EXERCISE MATERIAL -
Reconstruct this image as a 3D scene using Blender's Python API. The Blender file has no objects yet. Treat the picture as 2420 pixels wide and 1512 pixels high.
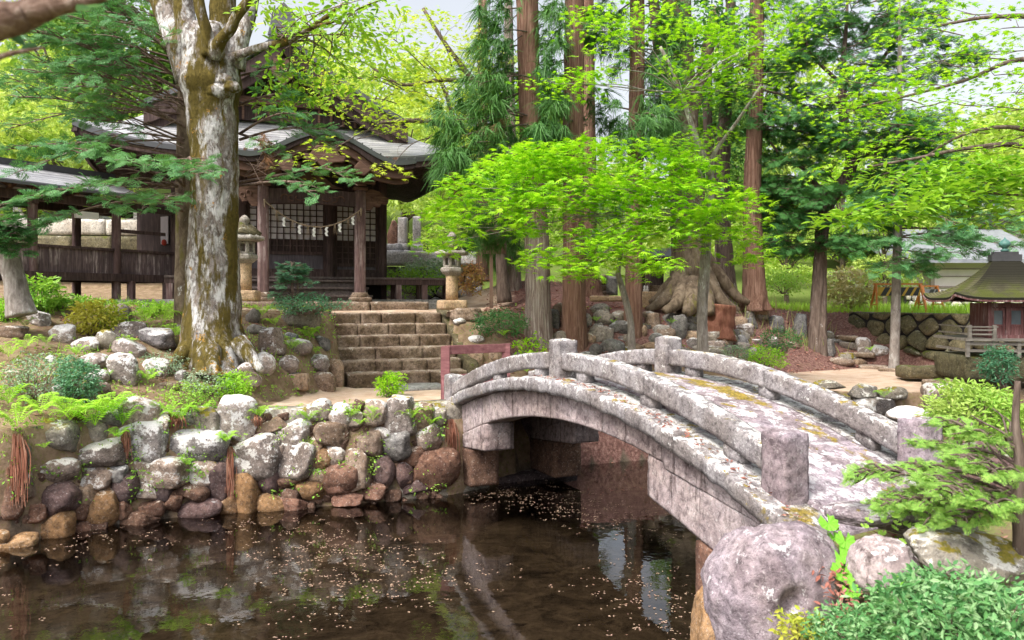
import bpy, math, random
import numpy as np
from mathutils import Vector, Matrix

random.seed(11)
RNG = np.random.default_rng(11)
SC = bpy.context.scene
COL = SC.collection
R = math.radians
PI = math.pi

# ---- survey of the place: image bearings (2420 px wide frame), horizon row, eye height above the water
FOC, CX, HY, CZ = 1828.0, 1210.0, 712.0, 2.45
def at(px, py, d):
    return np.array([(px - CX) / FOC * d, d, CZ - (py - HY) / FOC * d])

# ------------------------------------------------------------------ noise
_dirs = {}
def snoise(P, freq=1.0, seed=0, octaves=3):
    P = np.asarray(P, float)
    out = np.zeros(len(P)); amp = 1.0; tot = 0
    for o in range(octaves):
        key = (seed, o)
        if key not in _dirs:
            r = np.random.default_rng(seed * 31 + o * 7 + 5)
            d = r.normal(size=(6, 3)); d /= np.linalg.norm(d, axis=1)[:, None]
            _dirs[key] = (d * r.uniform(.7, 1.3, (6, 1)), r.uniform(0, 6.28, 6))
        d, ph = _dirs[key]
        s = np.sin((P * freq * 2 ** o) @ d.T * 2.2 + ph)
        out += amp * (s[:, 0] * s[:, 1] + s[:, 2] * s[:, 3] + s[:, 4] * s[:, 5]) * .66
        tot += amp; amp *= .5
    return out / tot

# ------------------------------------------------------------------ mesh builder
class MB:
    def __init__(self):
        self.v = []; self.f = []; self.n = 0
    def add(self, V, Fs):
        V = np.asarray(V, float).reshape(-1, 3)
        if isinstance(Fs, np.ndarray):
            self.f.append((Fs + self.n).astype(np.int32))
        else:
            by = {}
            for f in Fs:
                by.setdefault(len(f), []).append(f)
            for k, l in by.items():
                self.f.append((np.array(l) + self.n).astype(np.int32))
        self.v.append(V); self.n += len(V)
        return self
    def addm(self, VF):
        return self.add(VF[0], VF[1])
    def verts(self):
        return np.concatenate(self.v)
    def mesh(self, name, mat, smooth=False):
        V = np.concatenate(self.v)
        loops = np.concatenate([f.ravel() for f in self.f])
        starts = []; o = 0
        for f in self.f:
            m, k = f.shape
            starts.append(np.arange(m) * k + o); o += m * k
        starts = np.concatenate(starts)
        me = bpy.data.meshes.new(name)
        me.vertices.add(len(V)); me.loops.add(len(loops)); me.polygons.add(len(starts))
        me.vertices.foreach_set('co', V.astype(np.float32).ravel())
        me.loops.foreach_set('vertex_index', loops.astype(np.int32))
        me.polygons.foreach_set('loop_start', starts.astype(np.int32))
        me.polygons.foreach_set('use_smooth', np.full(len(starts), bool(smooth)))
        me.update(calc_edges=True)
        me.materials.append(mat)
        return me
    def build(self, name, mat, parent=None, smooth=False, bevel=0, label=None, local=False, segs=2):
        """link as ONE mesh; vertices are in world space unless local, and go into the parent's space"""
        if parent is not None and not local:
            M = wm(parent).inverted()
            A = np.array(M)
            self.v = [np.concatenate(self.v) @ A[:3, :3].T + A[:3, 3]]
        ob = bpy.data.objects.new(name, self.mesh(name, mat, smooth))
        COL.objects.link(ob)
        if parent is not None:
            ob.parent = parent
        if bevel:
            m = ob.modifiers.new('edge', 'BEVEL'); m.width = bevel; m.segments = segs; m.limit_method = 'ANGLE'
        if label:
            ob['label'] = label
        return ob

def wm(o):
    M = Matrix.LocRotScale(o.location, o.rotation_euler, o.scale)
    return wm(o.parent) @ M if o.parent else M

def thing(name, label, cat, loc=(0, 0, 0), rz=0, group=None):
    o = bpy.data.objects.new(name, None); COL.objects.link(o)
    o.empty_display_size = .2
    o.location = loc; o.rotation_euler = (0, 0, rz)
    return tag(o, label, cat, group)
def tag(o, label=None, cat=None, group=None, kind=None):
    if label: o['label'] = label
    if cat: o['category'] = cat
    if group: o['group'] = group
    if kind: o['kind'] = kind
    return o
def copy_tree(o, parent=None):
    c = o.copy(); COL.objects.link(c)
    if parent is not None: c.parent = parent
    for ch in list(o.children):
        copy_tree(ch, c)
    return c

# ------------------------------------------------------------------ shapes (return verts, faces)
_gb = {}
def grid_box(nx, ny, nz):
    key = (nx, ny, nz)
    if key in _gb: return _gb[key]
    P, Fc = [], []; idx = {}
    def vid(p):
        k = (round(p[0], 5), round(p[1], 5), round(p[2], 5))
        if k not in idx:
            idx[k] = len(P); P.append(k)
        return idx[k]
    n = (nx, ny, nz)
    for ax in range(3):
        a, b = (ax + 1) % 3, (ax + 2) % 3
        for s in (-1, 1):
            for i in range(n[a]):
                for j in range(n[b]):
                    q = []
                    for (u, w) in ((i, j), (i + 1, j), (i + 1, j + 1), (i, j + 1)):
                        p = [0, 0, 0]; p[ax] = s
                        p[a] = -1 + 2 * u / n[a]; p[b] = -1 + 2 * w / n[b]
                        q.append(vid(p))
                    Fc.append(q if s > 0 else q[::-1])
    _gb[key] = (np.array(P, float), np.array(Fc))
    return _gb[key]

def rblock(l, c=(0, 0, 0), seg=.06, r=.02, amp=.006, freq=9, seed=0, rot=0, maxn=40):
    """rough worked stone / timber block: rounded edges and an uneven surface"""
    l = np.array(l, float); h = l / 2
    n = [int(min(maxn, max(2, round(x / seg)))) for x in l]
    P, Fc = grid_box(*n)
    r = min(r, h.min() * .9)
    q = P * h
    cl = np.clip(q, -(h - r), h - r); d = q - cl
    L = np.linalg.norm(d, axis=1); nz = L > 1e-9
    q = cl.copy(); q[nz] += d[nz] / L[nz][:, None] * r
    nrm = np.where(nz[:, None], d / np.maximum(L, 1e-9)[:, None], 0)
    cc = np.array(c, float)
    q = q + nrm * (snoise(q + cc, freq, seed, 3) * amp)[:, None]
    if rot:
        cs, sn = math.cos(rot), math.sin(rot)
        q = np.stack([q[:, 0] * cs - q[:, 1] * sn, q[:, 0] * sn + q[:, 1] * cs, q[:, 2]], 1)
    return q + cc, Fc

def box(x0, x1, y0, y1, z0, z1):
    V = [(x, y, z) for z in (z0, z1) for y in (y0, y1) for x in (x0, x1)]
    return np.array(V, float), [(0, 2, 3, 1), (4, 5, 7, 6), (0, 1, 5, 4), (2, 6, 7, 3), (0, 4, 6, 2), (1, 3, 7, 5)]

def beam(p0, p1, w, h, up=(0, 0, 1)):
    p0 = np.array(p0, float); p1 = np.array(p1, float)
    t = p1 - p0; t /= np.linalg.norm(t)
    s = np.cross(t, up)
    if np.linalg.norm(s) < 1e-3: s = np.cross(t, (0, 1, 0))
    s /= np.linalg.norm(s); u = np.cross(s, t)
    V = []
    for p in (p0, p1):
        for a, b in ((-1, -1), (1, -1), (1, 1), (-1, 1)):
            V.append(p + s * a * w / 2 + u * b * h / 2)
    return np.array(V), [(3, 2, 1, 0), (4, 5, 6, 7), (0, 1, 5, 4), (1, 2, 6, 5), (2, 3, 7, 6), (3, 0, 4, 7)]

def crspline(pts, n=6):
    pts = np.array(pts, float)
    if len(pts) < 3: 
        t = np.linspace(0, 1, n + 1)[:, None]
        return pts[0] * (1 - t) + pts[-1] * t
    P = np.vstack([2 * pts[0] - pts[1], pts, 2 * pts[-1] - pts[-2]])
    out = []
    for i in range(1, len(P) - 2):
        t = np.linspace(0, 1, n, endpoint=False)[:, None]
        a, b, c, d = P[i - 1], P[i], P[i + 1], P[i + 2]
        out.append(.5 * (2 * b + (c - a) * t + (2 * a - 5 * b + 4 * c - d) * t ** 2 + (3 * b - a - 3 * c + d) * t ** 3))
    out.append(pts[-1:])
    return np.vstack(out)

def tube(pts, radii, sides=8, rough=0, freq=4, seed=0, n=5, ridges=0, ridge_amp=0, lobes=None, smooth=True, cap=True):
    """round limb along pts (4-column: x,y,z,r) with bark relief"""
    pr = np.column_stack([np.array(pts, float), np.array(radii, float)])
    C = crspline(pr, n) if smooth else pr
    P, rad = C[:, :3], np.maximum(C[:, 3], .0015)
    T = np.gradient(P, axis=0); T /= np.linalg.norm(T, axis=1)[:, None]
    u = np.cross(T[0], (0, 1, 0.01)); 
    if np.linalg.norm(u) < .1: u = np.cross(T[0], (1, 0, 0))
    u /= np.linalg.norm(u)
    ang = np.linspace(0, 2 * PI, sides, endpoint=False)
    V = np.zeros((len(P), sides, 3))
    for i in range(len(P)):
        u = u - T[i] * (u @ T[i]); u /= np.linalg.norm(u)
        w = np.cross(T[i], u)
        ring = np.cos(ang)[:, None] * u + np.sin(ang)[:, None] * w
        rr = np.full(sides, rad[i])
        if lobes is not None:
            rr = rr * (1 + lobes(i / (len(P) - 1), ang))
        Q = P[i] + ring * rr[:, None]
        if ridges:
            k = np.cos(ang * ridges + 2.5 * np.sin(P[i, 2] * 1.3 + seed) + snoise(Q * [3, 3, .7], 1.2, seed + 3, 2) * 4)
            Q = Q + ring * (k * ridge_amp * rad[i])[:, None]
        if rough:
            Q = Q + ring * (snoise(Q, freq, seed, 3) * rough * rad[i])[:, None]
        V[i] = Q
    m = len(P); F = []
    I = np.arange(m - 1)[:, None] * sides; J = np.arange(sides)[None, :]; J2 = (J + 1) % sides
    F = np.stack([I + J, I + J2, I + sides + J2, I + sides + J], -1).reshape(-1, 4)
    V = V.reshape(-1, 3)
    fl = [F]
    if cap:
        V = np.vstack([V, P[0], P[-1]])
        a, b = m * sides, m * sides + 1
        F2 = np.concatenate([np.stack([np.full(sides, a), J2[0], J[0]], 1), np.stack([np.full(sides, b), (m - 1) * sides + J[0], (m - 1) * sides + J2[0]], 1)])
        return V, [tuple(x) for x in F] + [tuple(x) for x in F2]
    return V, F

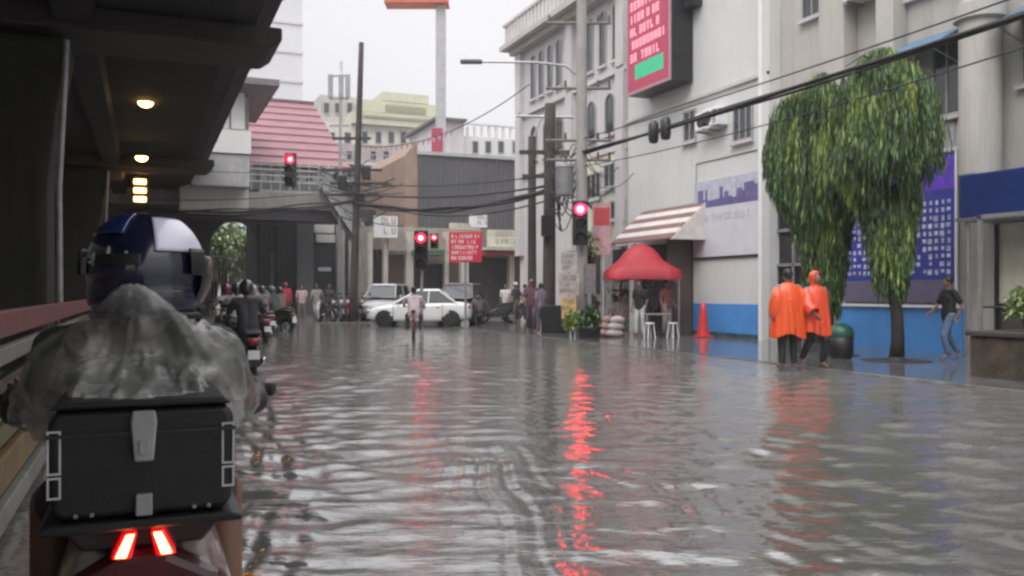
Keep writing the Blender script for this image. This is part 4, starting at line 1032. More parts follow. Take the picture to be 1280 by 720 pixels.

WHAT THE EXERCISE ASKS - Write out again exactly the lines from the start of the data above through the line containing "return out / tot", inclusive, excluding any pictures.

RESULT -
Reconstruct this image as a 3D scene using Blender's Python API. The Blender file has no objects yet. Treat the picture as 2420 pixels wide and 1512 pixels high.
import bpy, math, random
import numpy as np
from mathutils import Vector, Matrix

random.seed(11)
RNG = np.random.default_rng(11)
SC = bpy.context.scene
COL = SC.collection
R = math.radians
PI = math.pi

# ---- survey of the place: image bearings (2420 px wide frame), horizon row, eye height above the water
FOC, CX, HY, CZ = 1828.0, 1210.0, 712.0, 2.45
def at(px, py, d):
    return np.array([(px - CX) / FOC * d, d, CZ - (py - HY) / FOC * d])

# ------------------------------------------------------------------ noise
_dirs = {}
def snoise(P, freq=1.0, seed=0, octaves=3):
    P = np.asarray(P, float)
    out = np.zeros(len(P)); amp = 1.0; tot = 0
    for o in range(octaves):
        key = (seed, o)
        if key not in _dirs:
            r = np.random.default_rng(seed * 31 + o * 7 + 5)
            d = r.normal(size=(6, 3)); d /= np.linalg.norm(d, axis=1)[:, None]
            _dirs[key] = (d * r.uniform(.7, 1.3, (6, 1)), r.uniform(0, 6.28, 6))
        d, ph = _dirs[key]
        s = np.sin((P * freq * 2 ** o) @ d.T * 2.2 + ph)
        out += amp * (s[:, 0] * s[:, 1] + s[:, 2] * s[:, 3] + s[:, 4] * s[:, 5]) * .66
        tot += amp; amp *= .5
    return out / tot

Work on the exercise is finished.